Admirable dialogue ! Walter Scott ici n’est plus un romancier : c’est un philosophe, c’est un publiciste. Nous connaissons un homme plus malheureux que l’aveugle qui entend retentir dans la sébile de son chien l’obole implorée ; c’est le puissant roi qui gémit sur la dotation refusée à son fils.
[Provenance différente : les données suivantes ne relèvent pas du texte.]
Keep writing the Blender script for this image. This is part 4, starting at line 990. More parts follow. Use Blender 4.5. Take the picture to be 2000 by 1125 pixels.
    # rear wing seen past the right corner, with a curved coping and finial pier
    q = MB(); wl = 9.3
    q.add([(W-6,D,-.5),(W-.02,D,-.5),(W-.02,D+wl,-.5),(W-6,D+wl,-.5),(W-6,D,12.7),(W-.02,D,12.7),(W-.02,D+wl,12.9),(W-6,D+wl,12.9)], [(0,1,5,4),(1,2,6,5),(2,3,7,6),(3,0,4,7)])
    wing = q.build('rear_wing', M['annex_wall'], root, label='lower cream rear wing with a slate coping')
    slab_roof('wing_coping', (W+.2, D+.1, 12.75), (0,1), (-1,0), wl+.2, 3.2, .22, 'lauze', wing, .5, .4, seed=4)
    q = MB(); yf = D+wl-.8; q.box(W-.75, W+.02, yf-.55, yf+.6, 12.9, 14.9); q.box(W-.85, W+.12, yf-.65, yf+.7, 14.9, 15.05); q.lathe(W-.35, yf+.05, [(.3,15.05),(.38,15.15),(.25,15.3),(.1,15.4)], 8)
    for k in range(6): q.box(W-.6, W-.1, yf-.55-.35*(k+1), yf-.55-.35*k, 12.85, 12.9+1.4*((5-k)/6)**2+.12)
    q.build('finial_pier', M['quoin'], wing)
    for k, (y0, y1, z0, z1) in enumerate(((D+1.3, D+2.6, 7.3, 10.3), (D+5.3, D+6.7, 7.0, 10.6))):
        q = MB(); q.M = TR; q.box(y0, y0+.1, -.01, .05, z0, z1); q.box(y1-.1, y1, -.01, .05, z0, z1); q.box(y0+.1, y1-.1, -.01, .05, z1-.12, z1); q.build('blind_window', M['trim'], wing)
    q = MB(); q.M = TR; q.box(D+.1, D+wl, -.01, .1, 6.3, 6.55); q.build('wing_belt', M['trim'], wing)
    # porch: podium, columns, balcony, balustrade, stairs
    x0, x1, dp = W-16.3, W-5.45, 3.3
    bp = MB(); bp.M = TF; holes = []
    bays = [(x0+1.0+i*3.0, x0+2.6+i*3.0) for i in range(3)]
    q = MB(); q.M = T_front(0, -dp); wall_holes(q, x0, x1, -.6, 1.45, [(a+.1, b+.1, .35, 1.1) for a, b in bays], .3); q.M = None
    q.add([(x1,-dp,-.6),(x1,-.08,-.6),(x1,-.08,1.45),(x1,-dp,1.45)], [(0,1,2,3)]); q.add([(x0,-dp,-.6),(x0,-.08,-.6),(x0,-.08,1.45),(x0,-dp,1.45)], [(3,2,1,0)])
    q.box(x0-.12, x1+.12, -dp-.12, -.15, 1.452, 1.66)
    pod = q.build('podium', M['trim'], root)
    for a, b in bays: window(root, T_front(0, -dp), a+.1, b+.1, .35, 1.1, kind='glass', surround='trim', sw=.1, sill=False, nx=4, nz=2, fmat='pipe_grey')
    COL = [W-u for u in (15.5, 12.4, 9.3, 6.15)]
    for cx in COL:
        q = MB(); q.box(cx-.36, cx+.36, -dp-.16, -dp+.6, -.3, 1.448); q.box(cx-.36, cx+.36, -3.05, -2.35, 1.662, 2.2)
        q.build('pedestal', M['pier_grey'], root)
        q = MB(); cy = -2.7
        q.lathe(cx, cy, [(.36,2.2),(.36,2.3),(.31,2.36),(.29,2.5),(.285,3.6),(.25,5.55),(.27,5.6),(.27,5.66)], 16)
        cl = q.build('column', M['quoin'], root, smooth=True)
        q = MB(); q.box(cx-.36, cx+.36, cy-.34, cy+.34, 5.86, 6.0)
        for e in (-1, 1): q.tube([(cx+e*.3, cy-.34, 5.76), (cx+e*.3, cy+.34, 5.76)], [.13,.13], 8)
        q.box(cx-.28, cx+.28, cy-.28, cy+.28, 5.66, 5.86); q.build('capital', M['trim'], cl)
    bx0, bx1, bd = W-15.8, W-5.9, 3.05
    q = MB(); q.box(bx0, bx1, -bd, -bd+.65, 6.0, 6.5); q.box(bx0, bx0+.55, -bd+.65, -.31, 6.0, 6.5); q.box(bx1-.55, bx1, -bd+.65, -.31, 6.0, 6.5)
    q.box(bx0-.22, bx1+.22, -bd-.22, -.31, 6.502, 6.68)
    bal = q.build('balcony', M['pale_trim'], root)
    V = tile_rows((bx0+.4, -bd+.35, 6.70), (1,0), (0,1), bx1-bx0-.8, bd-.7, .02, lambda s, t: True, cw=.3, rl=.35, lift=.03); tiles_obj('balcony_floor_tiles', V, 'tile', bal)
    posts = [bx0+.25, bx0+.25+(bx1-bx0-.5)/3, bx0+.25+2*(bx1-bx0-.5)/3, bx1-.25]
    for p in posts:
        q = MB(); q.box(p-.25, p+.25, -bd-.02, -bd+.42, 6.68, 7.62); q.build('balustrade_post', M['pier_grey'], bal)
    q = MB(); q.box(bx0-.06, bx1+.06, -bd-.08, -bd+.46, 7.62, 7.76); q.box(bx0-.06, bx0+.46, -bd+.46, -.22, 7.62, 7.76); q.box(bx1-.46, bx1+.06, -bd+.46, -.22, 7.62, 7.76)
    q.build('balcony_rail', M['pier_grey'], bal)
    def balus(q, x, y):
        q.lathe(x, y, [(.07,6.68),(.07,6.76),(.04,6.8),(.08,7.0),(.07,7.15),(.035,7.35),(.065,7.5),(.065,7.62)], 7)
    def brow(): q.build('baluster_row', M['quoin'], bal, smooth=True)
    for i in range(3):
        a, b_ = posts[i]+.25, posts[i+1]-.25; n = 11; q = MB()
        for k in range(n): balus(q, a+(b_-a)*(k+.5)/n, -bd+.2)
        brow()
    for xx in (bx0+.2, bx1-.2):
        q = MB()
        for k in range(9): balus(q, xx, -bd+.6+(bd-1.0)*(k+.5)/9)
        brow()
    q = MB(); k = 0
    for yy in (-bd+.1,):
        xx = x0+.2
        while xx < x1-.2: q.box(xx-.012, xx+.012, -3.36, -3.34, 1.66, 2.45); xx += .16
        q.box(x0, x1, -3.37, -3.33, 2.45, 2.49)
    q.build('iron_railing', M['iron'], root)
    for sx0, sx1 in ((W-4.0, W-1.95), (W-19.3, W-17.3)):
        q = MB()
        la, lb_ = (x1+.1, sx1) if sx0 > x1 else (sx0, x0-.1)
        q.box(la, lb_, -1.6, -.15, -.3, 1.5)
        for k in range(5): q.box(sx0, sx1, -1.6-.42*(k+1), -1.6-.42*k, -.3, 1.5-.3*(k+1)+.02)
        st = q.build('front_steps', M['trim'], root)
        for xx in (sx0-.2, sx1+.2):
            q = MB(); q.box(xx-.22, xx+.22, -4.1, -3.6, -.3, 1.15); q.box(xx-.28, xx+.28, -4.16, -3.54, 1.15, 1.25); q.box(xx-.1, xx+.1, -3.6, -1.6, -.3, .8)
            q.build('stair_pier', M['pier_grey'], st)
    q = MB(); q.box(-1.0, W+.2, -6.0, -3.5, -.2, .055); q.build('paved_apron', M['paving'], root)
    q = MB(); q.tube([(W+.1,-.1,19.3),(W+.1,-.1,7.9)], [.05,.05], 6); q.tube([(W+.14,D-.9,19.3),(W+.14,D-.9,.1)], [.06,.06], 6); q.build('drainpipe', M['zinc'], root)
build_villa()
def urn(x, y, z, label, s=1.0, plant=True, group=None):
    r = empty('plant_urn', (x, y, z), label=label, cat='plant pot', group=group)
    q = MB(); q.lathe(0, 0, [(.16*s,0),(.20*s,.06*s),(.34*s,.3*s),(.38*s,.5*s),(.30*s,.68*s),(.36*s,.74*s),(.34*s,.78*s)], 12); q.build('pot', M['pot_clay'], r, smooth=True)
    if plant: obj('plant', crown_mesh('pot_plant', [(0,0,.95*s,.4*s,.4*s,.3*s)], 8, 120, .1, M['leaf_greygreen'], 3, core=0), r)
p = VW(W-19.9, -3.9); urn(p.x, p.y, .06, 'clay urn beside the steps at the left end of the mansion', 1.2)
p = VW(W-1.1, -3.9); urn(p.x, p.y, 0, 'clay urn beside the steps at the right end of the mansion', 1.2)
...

Mais ce qui est vrai dans l’ordre des idées philosophiques l’est-il moins dans l’ordre des idées économiques ? Ah ! Dieu merci, il n’est pour les sociétés ni progrès partiel ni partielle déchéance. Toute la société s’élève ou toute la société s’abaisse. Les lois de la justice sont-elles mieux comprises ? toutes les conditions en profitent. Les notions du juste viennent-elles à s’obscurcir ? toutes les conditions en souffrent. Une nation dans laquelle une classe est opprimée, ressemble à un homme qui a une blessure à la jambe : la jambe malade interdit tout exercice à la jambe saine. Ainsi, quelque paradoxale que cette proposition puisse paraître, oppresseurs et opprimés gagnent également à ce que l’oppression soit détruite ; ils perdent également à ce qu’elle soit maintenue. En veut-on une preuve bien frappante ? La bourgeoisie a établi sa domination sur la concurrence illimitée, principe de tyrannie : eh bien ! C’est par la concurrence illimitée que nous voyons aujourd’hui la bourgeoisie périr. J’ai deux millions, dites-vous ; mon rival n’en a qu’un : dans le champ-clos de l’industrie, et avec l’arme du bon marché, je le ruinerai à coup sûr. Homme lâche et insensé ! Ne comprenez-vous pas que demain, s’armant contre vous de vos propres armes, quelque impitoyable Rothschild vous ruinera ? Aurez-vous alors le front de vous en plaindre ? Dans cet abominable système de luttes quotidiennes, l’industrie moyenne a dévoré la petite industrie. Victoires de Pyrrhus ! Car voilà qu’elle est dévorée à son tour par l’industrie en grand, qui, elle-même, forcée de poursuivre aux extrémités du monde des consommateurs inconnus, ne sera bientôt plus qu’un jeu de hasard qui, comme tous les jeux de hasard, finira pour les uns par la friponnerie, pour les autres par le suicide. La tyrannie n’est pas seulement odieuse, elle est aveugle. Pas d’intelligence où il n’y a pas d’entrailles.

Prouvons donc :

1o que la concurrence est pour le peuple un système d’extermination ;

2o que la concurrence est pour la bourgeoisie une cause sans cesse agissante d’appauvrissement et de ruine.

Cette démonstration faite, il en résultera clairement que tous les intérêts sont solidaires, et qu’une réforme sociale est pour tous les membres de la société, sans exception, un moyen de salut.